▸ **Task details**
In the entries below, find the lines with the word "Python" and copy them.

▶

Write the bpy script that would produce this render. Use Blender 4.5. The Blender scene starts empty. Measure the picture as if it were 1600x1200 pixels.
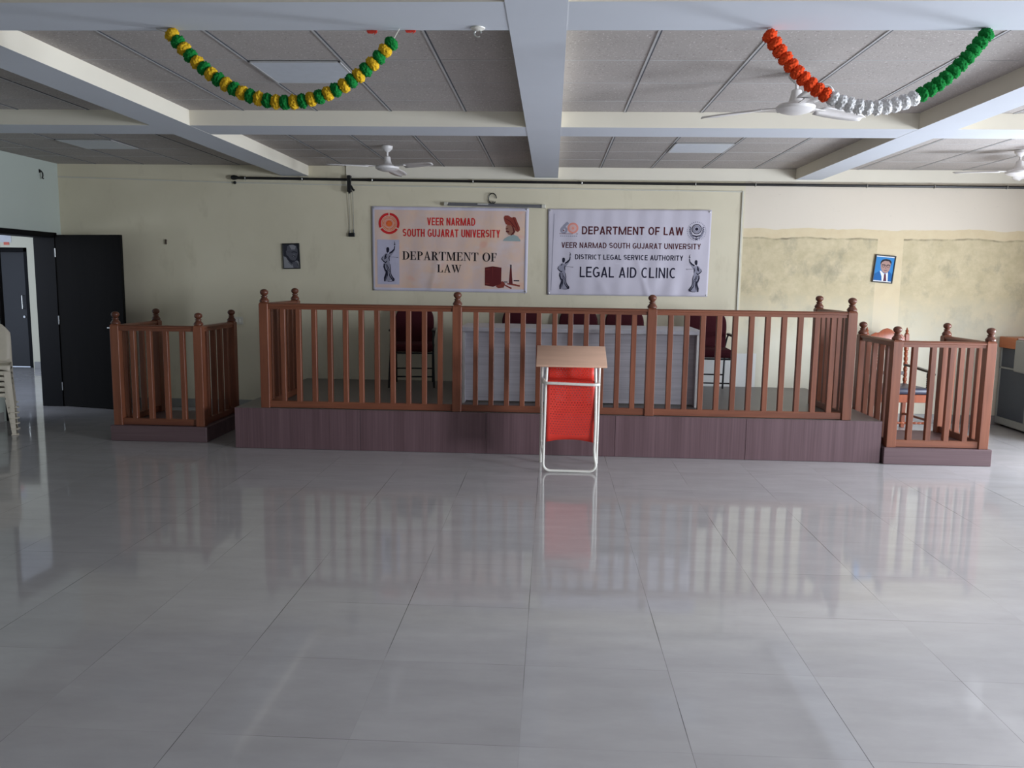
import bpy, bmesh, math, random
from mathutils import Matrix, Vector
PI = math.pi
rnd = random.Random(7)
scn = bpy.context.scene
COL = scn.collection

# ------------------------------------------------------------------ camera
H = 1.62
F_PX, PITCH, YAW, ROLL = 1270.0, 0.12895, -0.0472, -0.0139
cp, sp = math.cos(PITCH), math.sin(PITCH)
cy_, sy_ = math.cos(YAW), math.sin(YAW)
fw = Vector((sy_ * cp, cy_ * cp, -sp))
rt = Vector((cy_, -sy_, 0))
dn = fw.cross(rt)
rt2 = rt * math.cos(ROLL) + dn * math.sin(ROLL)
dn2 = dn * math.cos(ROLL) - rt * math.sin(ROLL)
cam = bpy.data.cameras.new('camera')
cam.sensor_fit = 'HORIZONTAL'
cam.sensor_width = 36.0
cam.lens = F_PX / 1600.0 * 36.0
cam.clip_start = 0.05
cam_ob = bpy.data.objects.new('camera', cam)
COL.objects.link(cam_ob)
mw = Matrix.Identity(4)
for i in range(3):
    mw[i][0], mw[i][1], mw[i][2] = rt2[i], -dn2[i], -fw[i]
mw.translation = (0, 0, H)
cam_ob.matrix_world = mw
scn.camera = cam_ob

# ------------------------------------------------------------------ light and exposure
scn.view_settings.view_transform = 'Standard'
scn.view_settings.look = 'None'
scn.view_settings.gamma = 1.0
scn.view_settings.exposure = 0.0
scn.view_settings.use_curve_mapping = False
world = bpy.data.worlds.new('sky')
scn.world = world
world.use_nodes = True
bg = world.node_tree.nodes['Background']
bg.inputs[0].default_value = (0.62, 0.75, 1.0, 1)
bg.inputs[1].default_value = 1.2


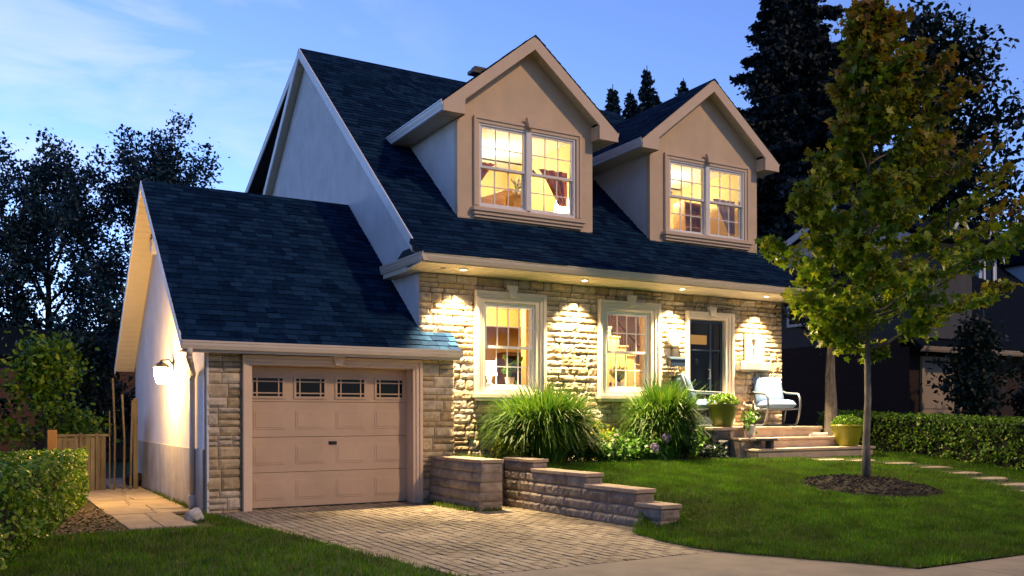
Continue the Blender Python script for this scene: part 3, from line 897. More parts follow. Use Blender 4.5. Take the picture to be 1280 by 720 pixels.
# small sidelight window right of the door
mb = MB(); ring(mb, SW[0] + .01, SW[1] - .01, SW[2], SW[3], .17, .08, .06, -.03, .1)
win = mb.build('window', M['white'], H, bevel=.004)
mb = MB(); zc = (SW[2] + SW[3]) / 2 + .02; mb.box(SW[0] + .18, SW[1] - .18, .02, .04, zc - .01, zc + .01); xc = (SW[0] + SW[1]) / 2; mb.box(xc - .008, xc + .008, .021, .039, SW[2] + .06, SW[3] - .08)
mb.build('sash', M['white'], win)
MB().add([(SW[0] + .17, .05, SW[2]), (SW[1] - .17, .05, SW[2]), (SW[1] - .17, .05, SW[3]), (SW[0] + .17, .05, SW[3])], [(0, 1, 2, 3)]).build('pane', M['glass'], win)
MB().box(12.88, 13.74, -.16, .02, 2.31, 2.475).build('window_sill', M['concrete'], win, bevel=.01)

# front door
mb = MB(); trim_mould(mb, DOOR[0], DOOR[1], FLOOR + .05, DOOR[2], DOOR[3], DOOR[4], FLOOR, DOOR[5], 0.0)
ring(mb, DOOR[3] - .01, DOOR[4] + .01, FLOOR, DOOR[5] + .01, .012, .012, 0, .02, .25)
df = mb.build('door_surround', M['trim_cream'], H, bevel=.006)
mb = MB(); keystone(mb, (DOOR[0] + DOOR[1]) / 2, DOOR[5] + .07, DOOR[2] + .10, -.06, .17); mb.build('keystone', M['trim_cream'], df, bevel=.006)
dx0, dx1, dz0, dz1 = DOOR[3] + .012, DOOR[4] - .012, FLOOR + .03, DOOR[5] - .015
# glazed outer door
mb = MB(); ring(mb, dx0, dx1, dz0, dz1, .05, .05, .16, .03, .06); mb.box(dx0 + .05, dx1 - .05, .032, .058, 2.66, 2.69)
mb.box(dx0 + .55, dx0 + .60, .031, .059, dz0 + .16, dz1 - .05)
dr = mb.build('door', M['door_blue'], H, bevel=.004)
MB().add([(dx0, .045, dz0), (dx1, .045, dz0), (dx1, .045, dz1), (dx0, .045, dz1)], [(0, 1, 2, 3)]).build('pane', M['glass_dark'], dr)
mb = MB(); mb.tube([(dx0 + .52, .03, 2.12), (dx0 + .52, -.02, 2.12), (dx0 + .52, -.02, 2.30), (dx0 + .52, .03, 2.30)], .011, 8); mb.build('handle', M['steel'], dr)
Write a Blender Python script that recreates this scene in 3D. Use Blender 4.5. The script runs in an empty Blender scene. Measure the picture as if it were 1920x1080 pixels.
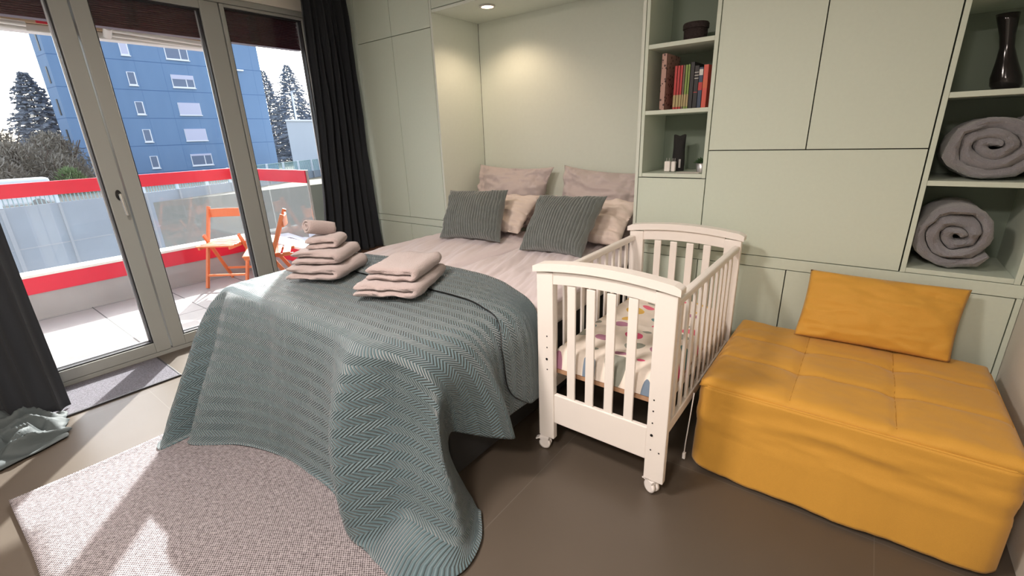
import bpy, bmesh, math, random
from math import sin, cos, pi, radians as rad
from mathutils import Vector as V, Matrix, noise
random.seed(7)
C = bpy.context.scene.collection
sc = bpy.context.scene

# ---------------------------------------------------------------- camera
cam = bpy.data.cameras.new('camera'); co = bpy.data.objects.new('camera', cam); C.objects.link(co)
Rw = [[0.796, 0.166, -0.582], [0.604, -0.274, 0.748], [-0.035, -0.947, -0.318]]
right = V([r[0] for r in Rw]).normalized(); fwd = V([r[2] for r in Rw]); fwd = (fwd - right*fwd.dot(right)).normalized()
up = right.cross(fwd)
m = Matrix.Identity(4)
for i in range(3):
    m[i][0] = right[i]; m[i][1] = up[i]; m[i][2] = -fwd[i]
m[2][3] = 1.45
co.matrix_world = m
cam.sensor_width = 36; cam.lens = 852.7/1920*36; cam.clip_end = 500; cam.clip_start = 0.05
sc.camera = co

# ---------------------------------------------------------------- light
w = bpy.data.worlds.new('world'); sc.world = w; w.use_nodes = True
nt = w.node_tree; bg = nt.nodes['Background']
sky = nt.nodes.new('ShaderNodeTexSky'); sky.sky_type = 'NISHITA'; sky.sun_disc = False
sky.sun_elevation = rad(32.3); sky.sun_rotation = rad(-50); sky.dust_density = 3.0; sky.air_density = 1.0
hs = nt.nodes.new('ShaderNodeHueSaturation'); hs.inputs['Saturation'].default_value = 0.5
nt.links.new(sky.outputs[0], hs.inputs['Color']); nt.links.new(hs.outputs[0], bg.inputs[0]); bg.inputs[1].default_value = 0.75
sun = bpy.data.lights.new('sun', 'SUN'); sun.energy = 18; sun.angle = rad(0.8); sun.color = (1, .97, .93)
so = bpy.data.objects.new('sun', sun); C.objects.link(so)
so.rotation_euler = V((cos(rad(140))*cos(rad(32.3)), sin(rad(140))*cos(rad(32.3)), sin(rad(32.3)))).to_track_quat('Z', 'Y').to_euler()
sc.view_settings.view_transform = 'Standard'; sc.view_settings.look = 'None'
sc.view_settings.exposure = 0.0; sc.view_settings.gamma = 1.0; sc.view_settings.use_curve_mapping = False
sc.cycles.max_bounces = 8; sc.cycles.diffuse_bounces = 5; sc.cycles.transparent_max_bounces = 24

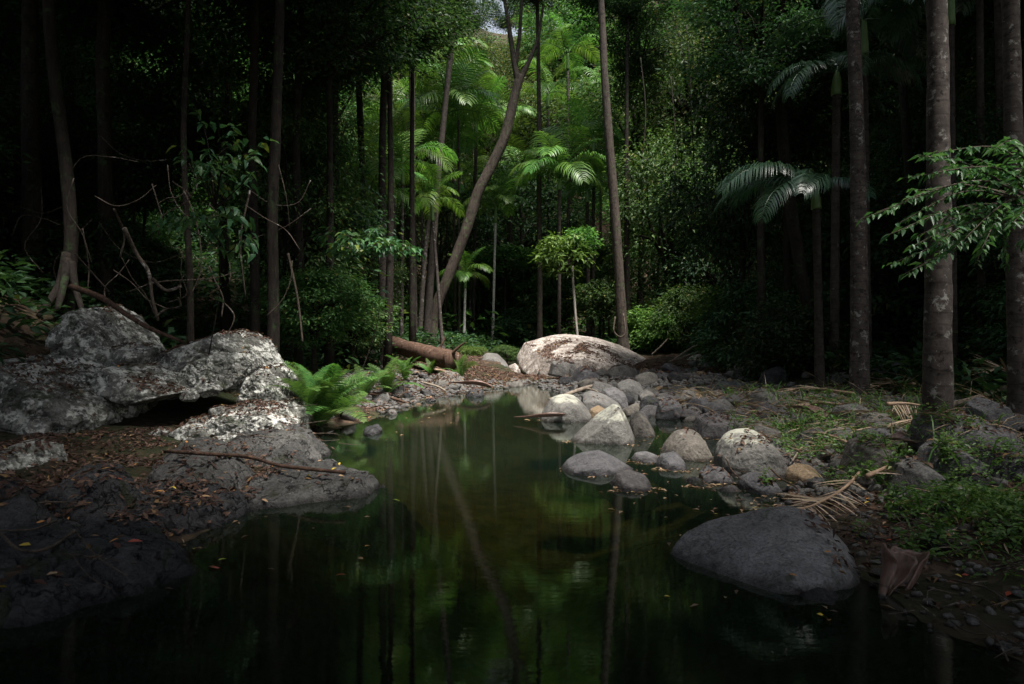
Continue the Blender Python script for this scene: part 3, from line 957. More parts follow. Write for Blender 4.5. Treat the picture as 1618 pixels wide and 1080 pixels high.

◀

▸ **Solution for this task**
Continue the Blender Python script for this scene: part 3, from line 897. More parts follow. Use Blender 4.5. Take the picture to be 1280 by 720 pixels.
Write a Blender Python script that recreates this scene in 3D. Use Blender 4.5. The script runs in an empty Blender scene. Measure the picture as if it were 1920x1080 pixels.
Continue the Blender Python script for this scene: part 3, from line 957. More parts follow. Write for Blender 4.5. Treat the picture as 1618 pixels wide and 1080 pixels high.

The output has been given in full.